The program began in September with 55 students. As the non-profit's sole employee, Lichtman evaluated each of them, then prepared him or her with individualized educational plans. She also recruits tutors, organizes fundraisers, writes grants, and meets with Wall Street firms who she hopes will become their partners. On weekends, she spends hours searching online for free educational materials for the program.
"I think about it seven days a week, day and night," Lichtman cheerfully admits. "The nonprofit world is very competitive. Sometimes I'm still working in my pajamas on the weekend and it's two in the afternoon, and I'll say to myself, 'This is not good.'"
With a growing number of volunteer tutors, Lichtman is hoping to reach 100 kids next year. (To be accepted, students must be a year behind in either reading or math or have other educational needs.) Some of the tutors are substitutes and others "share" a student every other week. High school students come a second night for SAT and math prep.
"Our tutors are not just tutors," Lichtman said. "They're role models. They're mentors. They break the myth that some of our kids have about college which is that they can't go. Some of the girls come in and say, 'Oh, I'm going to work in a supermarket or do nails and hair,' and we'll say, 'Maybe you can do something else?'"
Brendan Meyer, who works in the bond department of Deutsche Bank, has tutored eight students over the past five years. He agrees that he has provided more than just academic help to the kids.

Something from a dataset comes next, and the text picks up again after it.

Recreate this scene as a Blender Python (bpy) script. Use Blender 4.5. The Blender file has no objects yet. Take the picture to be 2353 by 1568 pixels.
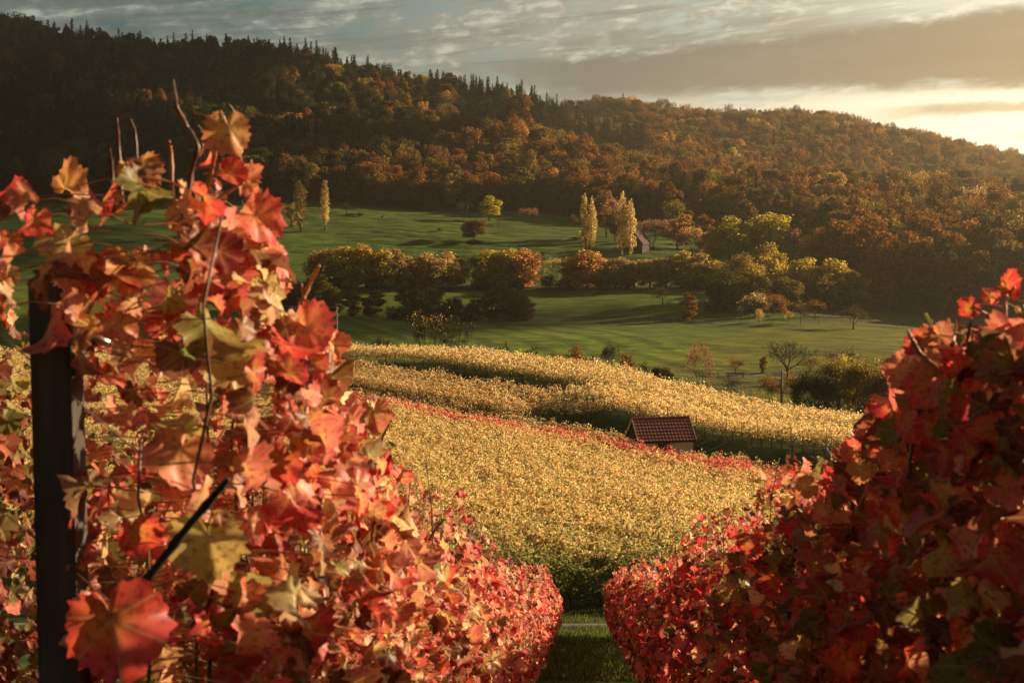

"It's an opportunity for them to act one-on-one with an adult who is not a family member," Meyer noted. "We can help them figure out how they fit in the world. How to interact with older people, and to see how education makes them into a well-rounded human being."
"These volunteers are representative of many who want to give back," Lichtman said. "A lot of people do New York Cares, they will plant trees or paint something, a one-shot deal. But it takes a very special person to make a commitment for one year."
Tutors, she said, often thank her for the opportunity to work with their students. And parents are even more grateful.
"The parents know that education is so important, but they cannot help their children," Lichtman said. "They don't have education, or they speak another language, or they have multiple children and are working."
And certainly, none could ever afford the cost of a private tutor.
"It would be a lot harder for him without this," said Dolly Smith, who was waiting for her 8-year-old grandson, Joseph Francis, to finish with his tutor. "It's a blessing."